Many kneeling in prayer, Shiite Muslims were attacked in their mosques and on the streets Friday on the eve of their holiest day, with five bombings killing 36 people in the deadliest day in Iraq since the Jan. 30 national elections.

There were no immediate claims of responsibility for the blasts - three of them suicide attacks - in Baghdad and Iskandariyah, south of the capital. But Shiites blamed radical Sunni Muslim insurgents, who have staged car bombs, shootings and kidnappings to try to destabilize Iraq's reconstruction.

"Those infidel Wahhabis, those Osama bin Laden followers, they did this because they hate Shiites," said Sari Abdullah, a worshipper at Baghdad's al-Khadimain mosque who was injured by shrapnel from the explosion. "They are afraid of us.
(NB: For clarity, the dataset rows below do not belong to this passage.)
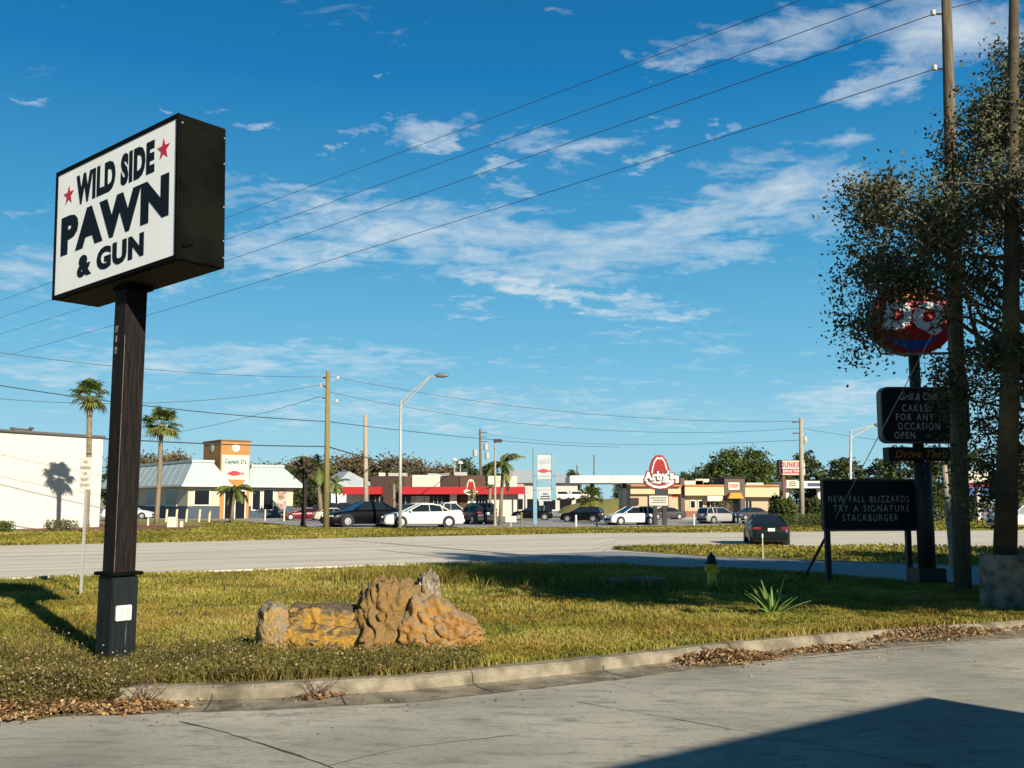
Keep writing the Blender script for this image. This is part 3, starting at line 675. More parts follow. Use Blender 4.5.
# ------------------------------------------------------------------ boulders
def boulder(nm, lab, c, dims, rz, m, seed, rough=.12, pits=.5, sub=6, shape=None):
    bm = bmesh.new(); bmesh.ops.create_icosphere(bm, subdivisions=sub, radius=1)
    off = Vector((seed*7.1, seed*3.3, seed*1.7))
    for v in bm.verts:
        p = v.co.copy()
        # squarer than a ball
        k = max(abs(p.x), abs(p.y), abs(p.z)); p = p.lerp(p/k*.86, .40)
        w = 1+.20*mnoise.noise(p*1.1+off)+rough*mnoise.fractal(p*2.6+off, 1.0, 2.0, 5)
        rid = 1-abs(mnoise.noise(p*2.3+off*2)); w -= pits*1.6*max(0, rid-.90)
        w += .035*mnoise.noise(p*7+off)+.030*abs(mnoise.noise(p*13+off))+.012*mnoise.noise(p*27+off)
        w -= .10*max(0, mnoise.noise(p*5.5+off*3)-.25)
        p = p*w
        if shape: p = shape(p)
        v.co = Vector((p.x*dims[0]/2, p.y*dims[1]/2, max(p.z, -.8)*dims[2]/2))
    me = bpy.data.meshes.new(nm); bm.to_mesh(me); bm.free(); me.materials.append(m)
    o = bpy.data.objects.new(nm, me); C.objects.link(o); o.location = c; o.rotation_euler = (0, 0, rz)
    for p_ in me.polygons: p_.use_smooth = True
    return tag(o, lab, 'boulder', 'rocks grouped on the lawn')
def rock_mat(name, top, side, pale, s=1.0):
    m = mat(name, side, .95, bump=1.0, bscale=11); nt = m.node_tree; N = nt.nodes; L = nt.links; b = N['Principled BSDF']
    tc = N.new('ShaderNodeTexCoord')
    n1 = N.new('ShaderNodeTexNoise'); n1.inputs['Scale'].default_value = 2.2*s; n1.inputs['Detail'].default_value = 8; n1.inputs['Roughness'].default_value = .7; L.new(tc.outputs['Object'], n1.inputs['Vector'])
    n2 = N.new('ShaderNodeTexNoise'); n2.inputs['Scale'].default_value = 6*s; n2.inputs['Detail'].default_value = 9; n2.inputs['Roughness'].default_value = .75; n2.inputs['Distortion'].default_value = .8; L.new(tc.outputs['Object'], n2.inputs['Vector'])
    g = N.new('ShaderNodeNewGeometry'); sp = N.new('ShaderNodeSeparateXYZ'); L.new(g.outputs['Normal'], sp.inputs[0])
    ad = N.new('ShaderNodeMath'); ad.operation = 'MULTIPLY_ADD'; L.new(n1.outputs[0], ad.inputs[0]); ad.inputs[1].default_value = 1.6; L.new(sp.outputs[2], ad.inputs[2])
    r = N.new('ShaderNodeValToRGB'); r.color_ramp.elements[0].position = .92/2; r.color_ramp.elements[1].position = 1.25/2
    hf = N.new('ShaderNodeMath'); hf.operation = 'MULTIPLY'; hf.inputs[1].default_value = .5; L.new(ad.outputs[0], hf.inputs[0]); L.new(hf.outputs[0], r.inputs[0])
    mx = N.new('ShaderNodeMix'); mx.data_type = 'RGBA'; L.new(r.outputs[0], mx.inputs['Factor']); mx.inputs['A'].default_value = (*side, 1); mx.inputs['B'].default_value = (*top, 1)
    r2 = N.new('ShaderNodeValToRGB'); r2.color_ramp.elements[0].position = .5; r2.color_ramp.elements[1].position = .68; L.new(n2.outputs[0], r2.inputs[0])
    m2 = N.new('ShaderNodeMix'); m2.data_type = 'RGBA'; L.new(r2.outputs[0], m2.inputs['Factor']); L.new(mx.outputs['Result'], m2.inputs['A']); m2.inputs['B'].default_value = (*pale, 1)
    r3 = N.new('ShaderNodeValToRGB'); r3.color_ramp.elements[0].position = .30; r3.color_ramp.elements[1].position = .42; r3.color_ramp.elements[0].color = (.25, .2, .16, 1); L.new(n2.outputs[0], r3.inputs[0])
    m3 = N.new('ShaderNodeMix'); m3.data_type = 'RGBA'; m3.blend_type = 'MULTIPLY'; m3.inputs['Factor'].default_value = 1; L.new(m2.outputs['Result'], m3.inputs['A']); L.new(r3.outputs[0], m3.inputs['B'])
    L.new(m3.outputs['Result'], b.inputs['Base Color']); return m
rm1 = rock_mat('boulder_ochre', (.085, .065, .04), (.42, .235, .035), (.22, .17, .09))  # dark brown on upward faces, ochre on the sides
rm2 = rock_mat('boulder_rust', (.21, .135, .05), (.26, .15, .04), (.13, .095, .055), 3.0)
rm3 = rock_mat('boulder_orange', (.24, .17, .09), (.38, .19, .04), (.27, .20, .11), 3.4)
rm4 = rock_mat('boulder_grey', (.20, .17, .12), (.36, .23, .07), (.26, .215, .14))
RY = 1560/(646-502)
def rc(px, Y): v = GY(px, Y, .1); return v
def slab_shape(p): return Vector((p.x, p.y, p.z*(1-.12*p.x)))
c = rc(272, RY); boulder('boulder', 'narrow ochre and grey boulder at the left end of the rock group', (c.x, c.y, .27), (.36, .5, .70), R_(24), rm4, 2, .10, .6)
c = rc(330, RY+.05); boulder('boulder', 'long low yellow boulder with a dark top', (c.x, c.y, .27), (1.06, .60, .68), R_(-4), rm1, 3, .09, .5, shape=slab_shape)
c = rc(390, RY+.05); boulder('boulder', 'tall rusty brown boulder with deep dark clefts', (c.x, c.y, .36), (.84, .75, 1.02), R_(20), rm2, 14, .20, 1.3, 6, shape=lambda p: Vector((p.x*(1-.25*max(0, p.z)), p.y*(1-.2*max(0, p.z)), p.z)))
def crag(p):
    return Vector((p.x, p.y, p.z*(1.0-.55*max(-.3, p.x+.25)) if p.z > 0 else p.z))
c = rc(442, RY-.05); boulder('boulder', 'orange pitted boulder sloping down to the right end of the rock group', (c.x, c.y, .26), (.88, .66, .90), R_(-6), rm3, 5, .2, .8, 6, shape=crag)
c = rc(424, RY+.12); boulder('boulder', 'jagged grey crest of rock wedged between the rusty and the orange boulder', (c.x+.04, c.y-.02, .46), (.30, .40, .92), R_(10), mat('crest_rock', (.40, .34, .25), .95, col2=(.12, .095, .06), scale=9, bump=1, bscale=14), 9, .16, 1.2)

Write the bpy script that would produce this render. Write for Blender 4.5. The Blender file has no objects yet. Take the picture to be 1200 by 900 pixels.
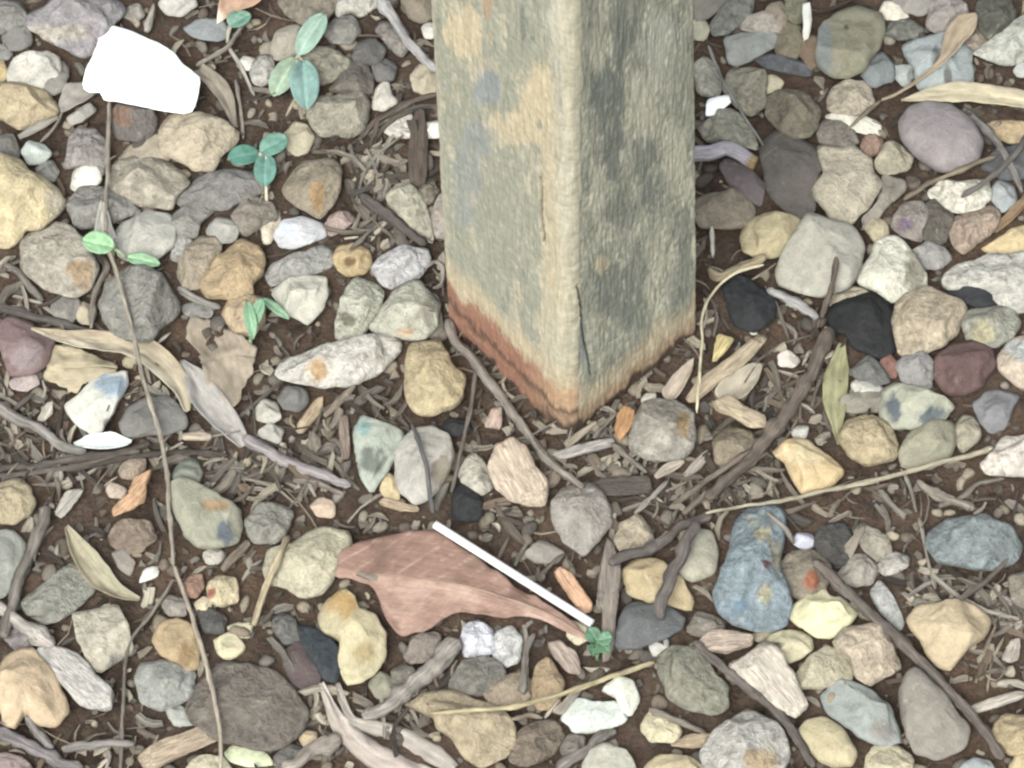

They are not Muslims. They are infidels."


Similar attacks last year during Ashoura killed 181 people in Baghdad and Karbala, a city that is holy to Shiites.

Mouwaffaq al-Rubaie, the national security adviser for the interim government, accused Jordanian-born terror suspect Abu Musab al-Zarqawi and former Baath party members of trying to provoke a sectarian civil war.

"It's a paradoxical idea when they claim that they are fighting the infidels and at the same time, they kill Muslims during Friday prayers," he said.

He said Shiites, who make up 60 percent of the population, would not call for retaliation against the minority Sunnis who were favored by Saddam Hussein's regime.

"I am happy and proud of the people's reactions," al-Rubaie said. "Those who lost their sons and relatives didn't call for retaliation against Sunnis, which reflects their awareness and understanding of what is going on."

Walid Al-Hilly, a leading figure of the Shiite-led Dawa Party, said the attacks would not stop the Shiites from trying to cooperate with Sunnis and other minorities in a new government.

"They kill unarmed men, women and children who want to glorify the ceremonies of Ashoura. These terrorist actions will not intimidate us nor make us change the way that we choose freedom from tyranny and oppression," he told Al-Jazeera television. "We chose the path of brotherhood, cooperation and unity between Sunnis, Shiites, Kurds, Shabak, Turkomen and Christians and all other sects."

This is quite remarkable. The feared bloodbath of Shia retribution just has not manifested itself. It is interesting that the Shia just will not rise to the provocation. The only bloodbath is that of the continued killing of Shia by the same Sunnis where were doing it when they had the power of the state to help them. The passive aggressive stance of teh Shia has to be deeply frustrating for Zarqawi and al Qaeda.